GIVEN PROBLEM: Reproduce the listing word for word. Skip any image.

MATERIAL PROVIDED:
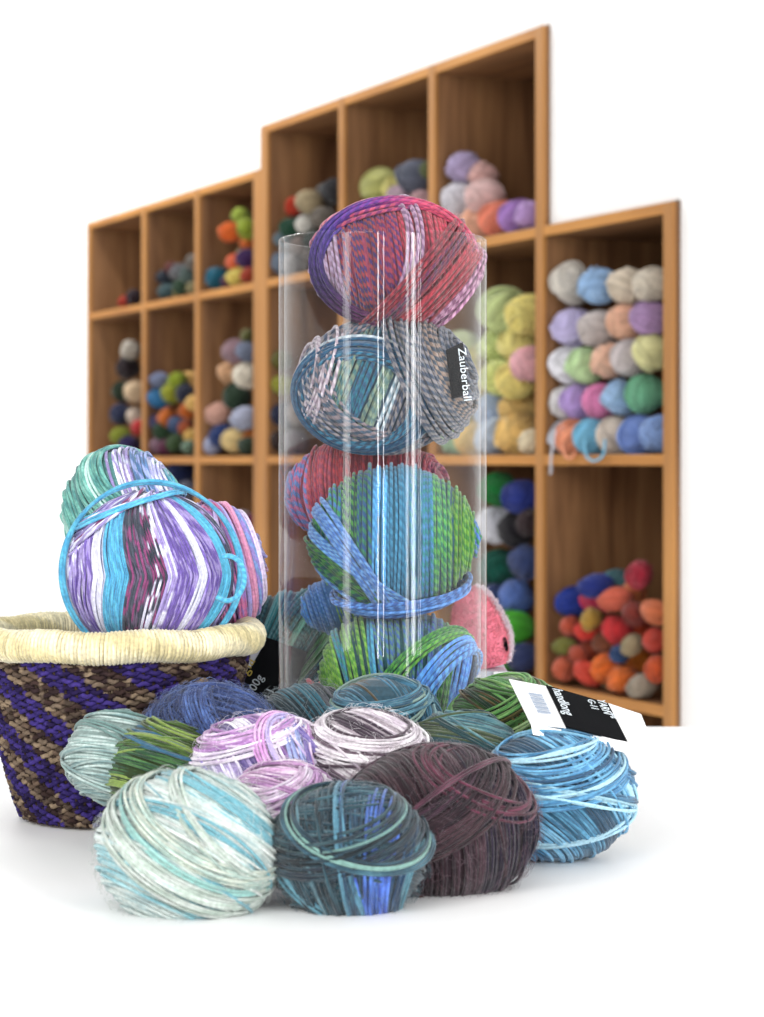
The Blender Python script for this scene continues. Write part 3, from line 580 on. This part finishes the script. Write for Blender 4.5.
for (x, y, hw, hh, Yy, cc, lab) in [(150, 708, 46, 60, 1.47, '7c78a8', 'violet sock yarn ball low inside the basket, under the striped ball'),
                                    (60, 700, 42, 62, 1.50, '649c98', 'teal sock yarn ball low inside the basket on the left'),
                                    (130, 690, 36, 60, 1.55, '5c84a8', 'blue sock yarn ball low inside the basket at the back')]:
    ball(x, y, hw, hh, Yy, .030, [dict(n1=(.7, 0, .5), a1=-88, a2=88, r=.0018, seg=48, stripes=[(1, cc, None), (1, cc, WH)])], lab, cc, BG)

# ---------------------------------------------------------------- things behind the cylinder
hk = ball(292, 642, 46, 52, 1.72, .034, [
    dict(n1=(1, 0, -.2), n2=(.55, 0, -.85), a1=-88, a2=88, r=.0017, stripes=[(1, '3c6c78', '2f5864'), (.6, '3c9098', None), (1, '4c8484', '346468'), (.5, '5c8c64', None), (1, '2f6068', '44808c')]),
    dict(n1=(.9, -.3, -.5), a1=-10, a2=35, r=.0017, lift=1.5, stripes=[(1, '4c8c94', '3c747c'), (.5, '6ca898', None), (1, '2c5c60', '3f7c80')])],
    'dark teal yarn ball behind the cylinder, right of the basket', '2c4c54')
ball(292, 727, 40, 33, 1.72, .030, [dict(n1=(.3, 0, 1), a1=-88, a2=88, r=.0018, seg=48, stripes=[(1, '34505c', None)])], 'slate yarn ball under the dark teal one behind the cylinder', '34505c')
rb = ball(313, 724, 34, 42, 1.652, .018, [dict(n1=(.3, 0, 1), a1=-88, a2=88, r=.0016, stripes=[(1, 'c83c50', 'a82c40'), (1, 'd84c5c', None)])], 'small red yarn ball just behind the foot of the cylinder', 'a02c3c')
BC = empty('black_label_card', at(268, 668, 1.60)); tag(BC, 'black printed yarn label card with gold and white lettering beside the basket', 'label')
cq = [at(258, 634, 1.635), at(308, 652, 1.655), at(288, 712, 1.63), at(232, 694, 1.61)]
cp = sheet('printed_card', cq, BLK, BC, .0008)
w1 = sheet('pale_edge', [at(252, 638, 1.634), at(266, 640, 1.634), at(250, 668, 1.618), at(241, 664, 1.618)], GREYC, BC, .0008)
def ctext(px0, px1, size, body, mat, Yy=1.606):
    P = at(*px0, Yy); X = at(*px1, Yy)-P; text_mesh(body, size, mat, cp, frame(P-BC.location, X, Vector((0, -1, 0)).cross(X)))
ctext((238, 690), (262, 650), .012, 'Regia', GOLD); ctext((252, 697), (274, 660), .009, '100g', INK); ctext((272, 700), (276, 690), .010, 'U', INK)
# pink plush on a grey box
BXo = empty('grey_box', at(478, 700, 1.76)); tag(BXo, 'small pale grey cardboard box under the pink plush toy', 'box')
gx0, gx1 = at(452, 0, 1.76).x-BXo.location.x, at(506, 0, 1.76).x-BXo.location.x; gz1 = at(0, 668, 1.76).z-BXo.location.z
box_obj('carton', [(gx0, gx1, -.03, .03, TABLE-BXo.location.z, gz1)], GREYC, BXo, .001)
box_obj('box_flap', [(gx1-.012, gx1+.003, -.033, -.031, TABLE+.04-BXo.location.z, gz1)], WHT, BXo, 0)
PK = lin('f4889c'); pz = at(486, 667, 1.76); PT = empty('plush_toy', pz); PT.rotation_euler = (0, -.2, 0); tag(PT, 'pink fuzzy plush toy with a small black eye, behind the cylinder', 'plush toy')
YP = Yarn(); prof = []
for k in range(17):
    s_ = k/16; zz = .068*s_; rad = .0215*math.sqrt(max(0, 1-s_**2.1))*(.80+.42*math.sin(min(1, s_*2.2)*math.pi/2)*(1-.55*s_)); prof.append((max(rad, .0006), zz))
lathe('plush_body', [(.0005, 0)]+prof+[(.0004, .0685)], simple('pink_plush', 'f4879c', .95), PT, 48, close=False, sy=.75)
def prad(z): 
    zz = [q[1] for q in prof]; return float(np.interp(z, zz, [q[0] for q in prof]))
for i in range(5200):
    zz = RNG.uniform(.001, .067); a = RNG.uniform(0, 2*math.pi); R = prad(zz)
    d = np.array([math.cos(a), math.sin(a)*.75, .35]); d = unit(d); q = np.array([R*math.cos(a), R*math.sin(a)*.75, zz])
    P = np.stack([q, q+d*.0016+RNG.normal(size=3)*.0004, q+d*.0028+RNG.normal(size=3)*.0008]); cc = PK*RNG.uniform(.85, 1.15)
    YP.tube(P, np.tile(unit(np.cross(d, [0, 0, 1])), (3, 1)), [.00022, .0002, .00008], np.clip(cc, 0, 1), np.clip(cc, 0, 1), False, 3)
link('pink_fur', YP.mesh('pink_fur'), YM, PT)['kind'] = 'stuff'
YQ = Yarn()
for i in range(2600):
    zz = .067*RNG.random()**.8; a = RNG.normal()*.10+.10; R = prad(zz)+.0005
    q = np.array([R*math.cos(a), -R*abs(math.sin(a))*.75, zz]); d = unit([1, -.1, .4])
    P = np.stack([q, q+d*.0018+RNG.normal(size=3)*.0006, q+d*.0034+RNG.normal(size=3)*.001]); cc = lin('f6e6ee')
    YQ.tube(P, np.tile([0, 1., 0], (3, 1)), [.00028, .00024, .0001], cc, cc, False, 3)
fr = link('white_fur_trim', YQ.mesh('white_fur_trim'), YM, PT); fr['kind'] = 'stuff'; fr['label'] = 'white fur trim along the side'
ez = .0165; er = prad(ez); ea = math.radians(-38)
eye = lathe('eye', [(.0003, -.006), (.0012, -.005), (.0018, 0), (.0012, .005), (.0003, .006)], BLK, PT, 16, loc=((er+.002)*math.cos(ea), (er+.002)*math.sin(ea)*.75, ez), close=False); eye['label'] = 'narrow black eye'

# ---------------------------------------------------------------- yarn on the shelves
def proto(kind):
    Yb = Yarn(); ax = np.ones(3); r = .056; Yb.core(ax, (.8, .8, .8), 20, .95)
    w = [.74, .88, 1., 1.1]
    def sp(a=1, b=1): return [(1, (w[i % 4],)*3, (w[(i+1) % 4]*.92,)*3) for i in range(7)]
    kw = dict(r=r, seg=28, K=5, dens=1.7, wob=.03, jit=.12, period=.25)
    def bb(*a, **k): 
        k2 = dict(kw); k2.update(k); band_raw(Yb, ax*.94, *a, **k2)
    if kind == 0: bb((.25, 0, 1), -88, 88, sp()); bb((1, .2, .3), -25, 30, sp(), lift=1); bb((.4, -1, .4), 30, 50, sp(), lift=1.8)
    if kind == 1: bb((1, .2, 0), -88, 88, sp()); bb((.3, .4, 1), -20, 35, sp(), lift=1); bb((-.6, -.6, .5), 10, 40, sp(), lift=1.6)
    if kind == 2: bb((.7, 0, .7), -88, 88, sp()); bb((-.7, .3, .7), -40, 20, sp(), lift=1); bb((.2, -1, -.3), 40, 60, sp(), lift=1.8)
    if kind == 3: bb((.2, 1, .2), -88, 88, sp()); bb((.9, .4, .5), -18, 24, sp(), lift=1)
    return Yb.mesh('yarn_ball_shelf')
lin_ = lin
def band_raw(Y, ax, n1, a1, a2, st, **k):
    global lin
    lin = lambda c: np.array(c, float)
    band(Y, ax, n1, a1, a2, st, **k)
    lin = lin_
PROTO = [proto(i) for i in range(4)]
for p_ in PROTO: p_.materials.append(YO)
placed = {}
PLACES = {}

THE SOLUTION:
The Blender Python script for this scene continues. Write part 3, from line 580 on. This part finishes the script. Write for Blender 4.5.
for (x, y, hw, hh, Yy, cc, lab) in [(150, 708, 46, 60, 1.47, '7c78a8', 'violet sock yarn ball low inside the basket, under the striped ball'),
                                    (60, 700, 42, 62, 1.50, '649c98', 'teal sock yarn ball low inside the basket on the left'),
                                    (130, 690, 36, 60, 1.55, '5c84a8', 'blue sock yarn ball low inside the basket at the back')]:
    ball(x, y, hw, hh, Yy, .030, [dict(n1=(.7, 0, .5), a1=-88, a2=88, r=.0018, seg=48, stripes=[(1, cc, None), (1, cc, WH)])], lab, cc, BG)

# ---------------------------------------------------------------- things behind the cylinder
hk = ball(292, 642, 46, 52, 1.72, .034, [
    dict(n1=(1, 0, -.2), n2=(.55, 0, -.85), a1=-88, a2=88, r=.0017, stripes=[(1, '3c6c78', '2f5864'), (.6, '3c9098', None), (1, '4c8484', '346468'), (.5, '5c8c64', None), (1, '2f6068', '44808c')]),
    dict(n1=(.9, -.3, -.5), a1=-10, a2=35, r=.0017, lift=1.5, stripes=[(1, '4c8c94', '3c747c'), (.5, '6ca898', None), (1, '2c5c60', '3f7c80')])],
    'dark teal yarn ball behind the cylinder, right of the basket', '2c4c54')
ball(292, 727, 40, 33, 1.72, .030, [dict(n1=(.3, 0, 1), a1=-88, a2=88, r=.0018, seg=48, stripes=[(1, '34505c', None)])], 'slate yarn ball under the dark teal one behind the cylinder', '34505c')
rb = ball(313, 724, 34, 42, 1.652, .018, [dict(n1=(.3, 0, 1), a1=-88, a2=88, r=.0016, stripes=[(1, 'c83c50', 'a82c40'), (1, 'd84c5c', None)])], 'small red yarn ball just behind the foot of the cylinder', 'a02c3c')
BC = empty('black_label_card', at(268, 668, 1.60)); tag(BC, 'black printed yarn label card with gold and white lettering beside the basket', 'label')
cq = [at(258, 634, 1.635), at(308, 652, 1.655), at(288, 712, 1.63), at(232, 694, 1.61)]
cp = sheet('printed_card', cq, BLK, BC, .0008)
w1 = sheet('pale_edge', [at(252, 638, 1.634), at(266, 640, 1.634), at(250, 668, 1.618), at(241, 664, 1.618)], GREYC, BC, .0008)
def ctext(px0, px1, size, body, mat, Yy=1.606):
    P = at(*px0, Yy); X = at(*px1, Yy)-P; text_mesh(body, size, mat, cp, frame(P-BC.location, X, Vector((0, -1, 0)).cross(X)))
ctext((238, 690), (262, 650), .012, 'Regia', GOLD); ctext((252, 697), (274, 660), .009, '100g', INK); ctext((272, 700), (276, 690), .010, 'U', INK)
# pink plush on a grey box
BXo = empty('grey_box', at(478, 700, 1.76)); tag(BXo, 'small pale grey cardboard box under the pink plush toy', 'box')
gx0, gx1 = at(452, 0, 1.76).x-BXo.location.x, at(506, 0, 1.76).x-BXo.location.x; gz1 = at(0, 668, 1.76).z-BXo.location.z
box_obj('carton', [(gx0, gx1, -.03, .03, TABLE-BXo.location.z, gz1)], GREYC, BXo, .001)
box_obj('box_flap', [(gx1-.012, gx1+.003, -.033, -.031, TABLE+.04-BXo.location.z, gz1)], WHT, BXo, 0)
PK = lin('f4889c'); pz = at(486, 667, 1.76); PT = empty('plush_toy', pz); PT.rotation_euler = (0, -.2, 0); tag(PT, 'pink fuzzy plush toy with a small black eye, behind the cylinder', 'plush toy')
YP = Yarn(); prof = []
for k in range(17):
    s_ = k/16; zz = .068*s_; rad = .0215*math.sqrt(max(0, 1-s_**2.1))*(.80+.42*math.sin(min(1, s_*2.2)*math.pi/2)*(1-.55*s_)); prof.append((max(rad, .0006), zz))
lathe('plush_body', [(.0005, 0)]+prof+[(.0004, .0685)], simple('pink_plush', 'f4879c', .95), PT, 48, close=False, sy=.75)
def prad(z): 
    zz = [q[1] for q in prof]; return float(np.interp(z, zz, [q[0] for q in prof]))
for i in range(5200):
    zz = RNG.uniform(.001, .067); a = RNG.uniform(0, 2*math.pi); R = prad(zz)
    d = np.array([math.cos(a), math.sin(a)*.75, .35]); d = unit(d); q = np.array([R*math.cos(a), R*math.sin(a)*.75, zz])
    P = np.stack([q, q+d*.0016+RNG.normal(size=3)*.0004, q+d*.0028+RNG.normal(size=3)*.0008]); cc = PK*RNG.uniform(.85, 1.15)
    YP.tube(P, np.tile(unit(np.cross(d, [0, 0, 1])), (3, 1)), [.00022, .0002, .00008], np.clip(cc, 0, 1), np.clip(cc, 0, 1), False, 3)
link('pink_fur', YP.mesh('pink_fur'), YM, PT)['kind'] = 'stuff'
YQ = Yarn()
for i in range(2600):
    zz = .067*RNG.random()**.8; a = RNG.normal()*.10+.10; R = prad(zz)+.0005
    q = np.array([R*math.cos(a), -R*abs(math.sin(a))*.75, zz]); d = unit([1, -.1, .4])
    P = np.stack([q, q+d*.0018+RNG.normal(size=3)*.0006, q+d*.0034+RNG.normal(size=3)*.001]); cc = lin('f6e6ee')
    YQ.tube(P, np.tile([0, 1., 0], (3, 1)), [.00028, .00024, .0001], cc, cc, False, 3)
fr = link('white_fur_trim', YQ.mesh('white_fur_trim'), YM, PT); fr['kind'] = 'stuff'; fr['label'] = 'white fur trim along the side'
ez = .0165; er = prad(ez); ea = math.radians(-38)
eye = lathe('eye', [(.0003, -.006), (.0012, -.005), (.0018, 0), (.0012, .005), (.0003, .006)], BLK, PT, 16, loc=((er+.002)*math.cos(ea), (er+.002)*math.sin(ea)*.75, ez), close=False); eye['label'] = 'narrow black eye'

# ---------------------------------------------------------------- yarn on the shelves
def proto(kind):
    Yb = Yarn(); ax = np.ones(3); r = .056; Yb.core(ax, (.8, .8, .8), 20, .95)
    w = [.74, .88, 1., 1.1]
    def sp(a=1, b=1): return [(1, (w[i % 4],)*3, (w[(i+1) % 4]*.92,)*3) for i in range(7)]
    kw = dict(r=r, seg=28, K=5, dens=1.7, wob=.03, jit=.12, period=.25)
    def bb(*a, **k): 
        k2 = dict(kw); k2.update(k); band_raw(Yb, ax*.94, *a, **k2)
    if kind == 0: bb((.25, 0, 1), -88, 88, sp()); bb((1, .2, .3), -25, 30, sp(), lift=1); bb((.4, -1, .4), 30, 50, sp(), lift=1.8)
    if kind == 1: bb((1, .2, 0), -88, 88, sp()); bb((.3, .4, 1), -20, 35, sp(), lift=1); bb((-.6, -.6, .5), 10, 40, sp(), lift=1.6)
    if kind == 2: bb((.7, 0, .7), -88, 88, sp()); bb((-.7, .3, .7), -40, 20, sp(), lift=1); bb((.2, -1, -.3), 40, 60, sp(), lift=1.8)
    if kind == 3: bb((.2, 1, .2), -88, 88, sp()); bb((.9, .4, .5), -18, 24, sp(), lift=1)
    return Yb.mesh('yarn_ball_shelf')
lin_ = lin
def band_raw(Y, ax, n1, a1, a2, st, **k):
    global lin
    lin = lambda c: np.array(c, float)
    band(Y, ax, n1, a1, a2, st, **k)
    lin = lin_
PROTO = [proto(i) for i in range(4)]
for p_ in PROTO: p_.materials.append(YO)
placed = {}
PLACES = {}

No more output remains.